Kritik Pengamat: Fokus Kopassus Seharusnya Geopolitik, Bukan Premanisme

Pengamat Soroti Pernyataan Danjen Kopassus tentang Premanisme

Pengamat militer Al Araf, yang juga menjabat sebagai Ketua Badan Pekerja Centra Initiative, baru-baru ini menyampaikan kritik terhadap pernyataan Komandan Jenderal (Danjen) Kopassus, Mayjen TNI Djon Afriandi, terkait penindakan premanisme. Menurut Araf, fokus utama Kopassus seharusnya terletak pada menjaga kedaulatan negara, terutama dalam menghadapi potensi konflik geopolitik.

"Pernyataan Danjen Kopassus kurang tepat," ujar Araf. Ia menekankan bahwa Kopassus, sebagai bagian dari TNI, memiliki tanggung jawab besar dalam mengawasi dinamika geopolitik, termasuk potensi konflik di Laut China Selatan. Oleh karena itu, seluruh kemampuan TNI harus dipersiapkan untuk menghadapi skenario terburuk, termasuk perang, bukan terlibat dalam penanganan premanisme.

Premanisme Sebagai Tanggung Jawab Penegak Hukum Sipil

Araf menjelaskan bahwa tindakan premanisme merupakan individual crime responsibility, yang berarti tanggung jawab atas kejahatan individu. Proses hukum harus ditegakkan untuk membuktikan keterlibatan seseorang dalam aksi premanisme. Ia menegaskan bahwa militer, termasuk Kopassus, bukanlah bagian dari sistem penegakan hukum. Keterlibatan militer dalam proses tersebut dinilai tidak tepat dan keliru.

Pengamat ini mengingatkan tentang praktik penanganan premanisme di masa lalu, khususnya pada era Orde Baru, yang menggunakan mekanisme extrajudicial killing atau dikenal sebagai kasus penembakan misterius (Petrus). Praktik tersebut, menurut Araf, mengakibatkan pelanggaran Hak Asasi Manusia (HAM) berat, di mana orang yang tidak bersalah menjadi korban.

"Ada yang bukan preman, dianggap preman, mati. Ada yang preman juga mungkin ditembak mati. Itu enggak boleh terjadi," tegasnya. Araf menekankan bahwa setiap warga negara Indonesia, termasuk mereka yang diduga terlibat dalam tindakan kriminal, berhak atas proses hukum yang adil.
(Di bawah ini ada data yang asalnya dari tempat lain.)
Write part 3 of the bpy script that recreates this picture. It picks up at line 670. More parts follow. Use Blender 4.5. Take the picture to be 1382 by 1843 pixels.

Klarifikasi Danjen Kopassus Mengenai Ormas dan Premanisme

Sebelumnya, Danjen Kopassus Mayjen TNI Djon Afriandi menegaskan komitmennya untuk menindak tegas segala bentuk premanisme, termasuk yang dilakukan oleh kelompok yang mengatasnamakan organisasi kemasyarakatan (ormas). Namun, ia juga menekankan pentingnya membedakan antara ormas dan premanisme, agar tidak terjadi generalisasi negatif terhadap semua ormas di Indonesia.

"Kita harus pisahkan. Ormas itu tidak semuanya preman, dan premanisme juga tidak semuanya tergabung di ormas," kata Djon.

Djon menjelaskan bahwa ormas yang bersifat positif, mendukung kebijakan pemerintah, dan menjaga ketertiban, memiliki manfaat bagi masyarakat. Namun, tindakan tegas perlu diambil jika ormas justru mengganggu stabilitas dan ketertiban.

"Kalau sudah menghambat, mengganggu stabilitas keamanan dan ketertiban masyarakat, berarti harus ditindak," ujarnya.

Danjen Kopassus menekankan bahwa premanisme merugikan masyarakat karena memaksakan kehendak dan mengambil hak orang lain secara paksa. Ia mengajak masyarakat untuk berpartisipasi dalam melawan tindakan premanisme dan menyerahkan penindakan kepada aparat kepolisian.

"Tugas menindak itu tentu ada pada kepolisian. Tapi, masyarakat juga harus berani melawan karena premanisme itu tidak baik dan tidak boleh dibiarkan," imbuhnya.

Peran Masyarakat dan Aparat dalam Memberantas Premanisme

Isu premanisme menjadi perhatian serius di berbagai kalangan. Selain aparat penegak hukum, peran serta masyarakat sangat dibutuhkan untuk menciptakan lingkungan yang aman dan tertib. Dengan bersinergi, diharapkan praktik-praktik premanisme dapat diberantas dan kehidupan sosial dapat berjalan dengan harmonis.